In welcher Eigenschaft die Privatklägerin tatsächlich einvernommen wurde, geht aus dem Entscheid nicht hervor:

Anlässlich der Konfrontationseinvernahme wurde die Privatklägerin von der befragenden Richterin darauf hingewiesen, dass sie die Wahrheit sagen müsse, und keine falschen Aussagen machen dürfe, sie sonst bestraft würde. Im Verlaufe der Einvernahme erklärte die Richterin, die Privatklägerin müsse nicht aussagen, sie könne die Aussage verweigern. Diesen Hinweis wiederholte sie mehrfach (…). Die Privatklägerin wurde eingangs nicht über ihre Zeugnisverweigerungsrechte informiert, jedoch fälschlicherweise zur Wahrheit ermahnt und implizit auf die Straffolgen nach Art. 307 StGB hingewiesen. Wie die Vorinstanz zu Recht erwägt, führt die falsche Belehrung nicht zur Unverwertbarkeit der Aussagen der Privatklägerin (…). Indem sie zur Wahrheit ermahnt wurde, wurde sie strenger belehrt als es das Gesetz für eine Auskunftsperson vorsieht. Es ist nicht ersichtlich und wird vom Beschwerdeführer auch nicht dargetan, inwiefern sich dies für ihn nachteilig auswirkt.
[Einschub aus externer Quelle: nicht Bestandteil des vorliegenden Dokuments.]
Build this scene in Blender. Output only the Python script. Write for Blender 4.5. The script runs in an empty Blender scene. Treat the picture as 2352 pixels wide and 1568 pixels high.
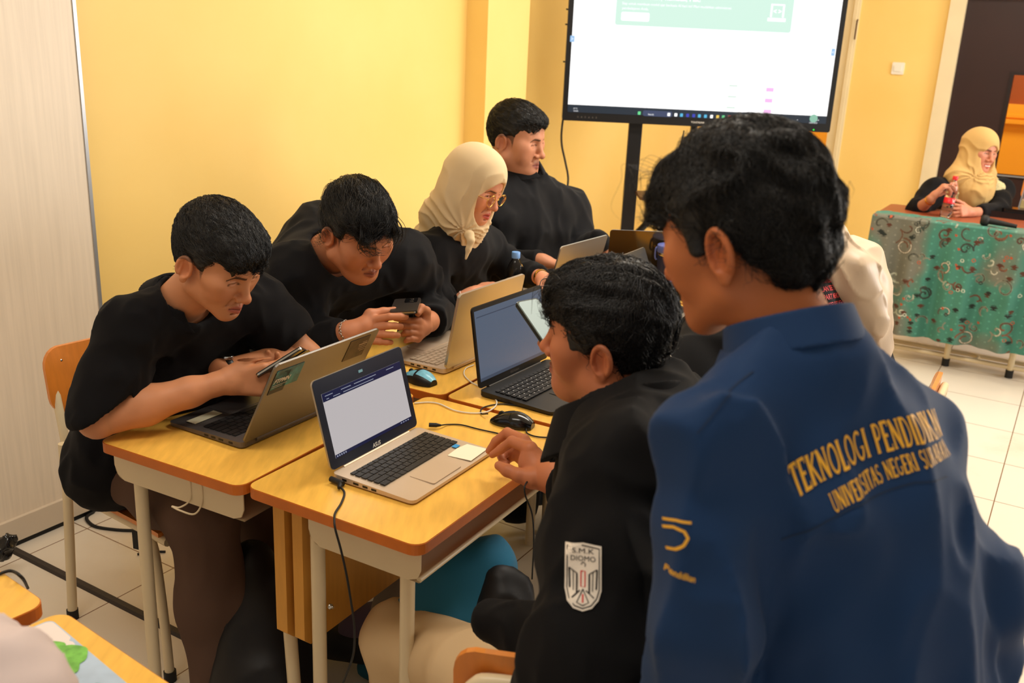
import bpy, math, random
import numpy as np
from mathutils import Vector, Matrix

# ------------------------------------------------------------------ camera, world, lights, exposure
IW, IH, FPX = 2352.0, 1568.0, 2170.7
_p, _r = math.radians(17.38), math.radians(2.667)
CAM = np.array([0.0, 0.0, 1.66])
_F = np.array([0.0, math.cos(_p), -math.sin(_p)])
_rt = np.array([1.0, 0.0, 0.0]); _up = np.cross(_rt, _F)
_R = _rt * math.cos(_r) + _up * math.sin(_r)
_U = -_rt * math.sin(_r) + _up * math.cos(_r)
scn = bpy.context.scene
COL = scn.collection
cam_d = bpy.data.cameras.new('camera')
cam_d.sensor_width = 36.0
cam_d.lens = 36.0 * FPX / IW
cam_d.clip_start = 0.05
cam_d.dof.use_dof = True
cam_d.dof.focus_distance = 2.35
cam_d.dof.aperture_fstop = 5.0
cam_o = bpy.data.objects.new('camera', cam_d)
COL.objects.link(cam_o)
M = Matrix.Identity(4)
for i in range(3):
    M[i][0] = _R[i]; M[i][1] = _U[i]; M[i][2] = -_F[i]; M[i][3] = CAM[i]
cam_o.matrix_world = M
scn.camera = cam_o
scn.view_settings.view_transform = 'Standard'
scn.view_settings.look = 'None'
scn.view_settings.gamma = 1.0
scn.view_settings.use_curve_mapping = False
scn.view_settings.exposure = 0.0

wd = bpy.data.worlds.new('daylight'); scn.world = wd; wd.use_nodes = True
bg = wd.node_tree.nodes['Background']
bg.inputs[0].default_value = (1.0, 0.955, 0.90, 1); bg.inputs[1].default_value = 0.54

def area(name, loc, target, sx, sy, power, color):
    l = bpy.data.lights.new(name, 'AREA'); l.shape = 'RECTANGLE'; l.size = sx; l.size_y = sy
    l.energy = power; l.color = color
    o = bpy.data.objects.new(name, l); COL.objects.link(o)
    o.location = loc
    o.rotation_euler = (Vector(target) - Vector(loc)).to_track_quat('-Z', 'Y').to_euler()
    return o
# ceiling tubes over the room, and daylight from the openings on the right-hand side
area('ceiling_light', (1.0, 3.4, 2.95), (1.0, 3.4, 0), 1.6, 0.5, 54, (1.0, 0.93, 0.82))
area('ceiling_light', (-0.6, 1.2, 2.95), (-0.6, 1.2, 0), 1.6, 0.5, 24, (1.0, 0.93, 0.82))
area('ceiling_light', (2.6, 5.4, 2.95), (2.6, 5.6, 0), 1.6, 0.5, 30, (1.0, 0.92, 0.80))
area('window_daylight', (5.3, 3.7, 1.8), (0.5, 4.1, 0.9), 2.6, 1.7, 135, (1.0, 0.96, 0.90))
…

Gleiches gilt hinsichtlich des unterbliebenen Hinweises auf die Zeugnisverweigerungsrechte. Die Privatklägerin sagte aus, obwohl ihr erklärt worden war, dass sie dazu – unabhängig von Zeugnisverweigerungsrechten – nicht verpflichtet sei. Ferner hat sich die anwaltlich vertretene Privatklägerin weder anlässlich ihrer Befragung noch im Rahmen der Stellungnahme zum Beweis auf ein ihr zustehendes Zeugnisverweigerungsrecht berufen (Urteil S. 18 E. 4.1.6.2; siehe Art. 180 Abs. 2 i.V.m. 177 Abs. 3 StPO). Die Konfrontationseinvernahme der Privatklägerin ist ebenso verwertbar, wie ihre Einvernahmen bei der Polizei (vgl. BGE 133 I 33 E. 2.2 S. 37 f.; 131 I 476 E. 2.2 S. 480 ff.; 129 I 151 E. 3.1 S. 153 f. und E. 4.2 S. 157; je mit Hinweisen) [E. 1.3].

Die rechtlichen Grundlagen stellt das Bundesgericht in E. 1.2 wie folgt dar:

Die Privatklägerschaft wird als Auskunftsperson einvernommen und ist grundsätzlich zur Aussage verpflichtet (Art. 178 lit. a i.V.m. Art. 180 Abs. 2 StPO). Jedoch kann sie die Aussage verweigern, wenn ihr ein Zeugnisverweigerungsrecht zukommt (Art. 180 Abs. 2 i.V.m. Art. 168 ff. StPO). Sie unterliegt nicht der Wahrheitspflicht, weshalb eine Strafbarkeit wegen falschen Zeugnisses gemäss Art. 307 StGB entfällt (…). Die Strafbehörden machen die Privatklägerschaft zu Beginn der Einvernahme auf ihre Aussagepflicht sowie ihre Zeugnisverweigerungsrechte aufmerksam und weisen sie auf die möglichen Straffolgen einer falschen Anschuldigung, einer Irreführung der Rechtspflege und einer Begünstigung hin (Art. 181 StPO). Unterbleibt der Hinweis auf die Zeugnisverweigerungsrechte und beruft sich die Privatklägerschaft nachträglich auf ein solches Recht, so ist die Einvernahme nicht verwertbar (Art. 180 Abs. 2 i.V.m. Art. 177 Abs. 3 StPO; siehe auch NIKLAUS SCHMID, a.a.O., N. 5 zu Art. 181 StPO) [E. 1.2].

Der Fall wirft ein Schlaglicht auf die immer wieder vorkommenden unzulänglichen Rechtsbelehrungen, insbesondere vor Gericht. Polizei und Staatsanwaltschaft haben die Belehrungen – auch dank schematischen Textbausteinen – meistens besser im Griff.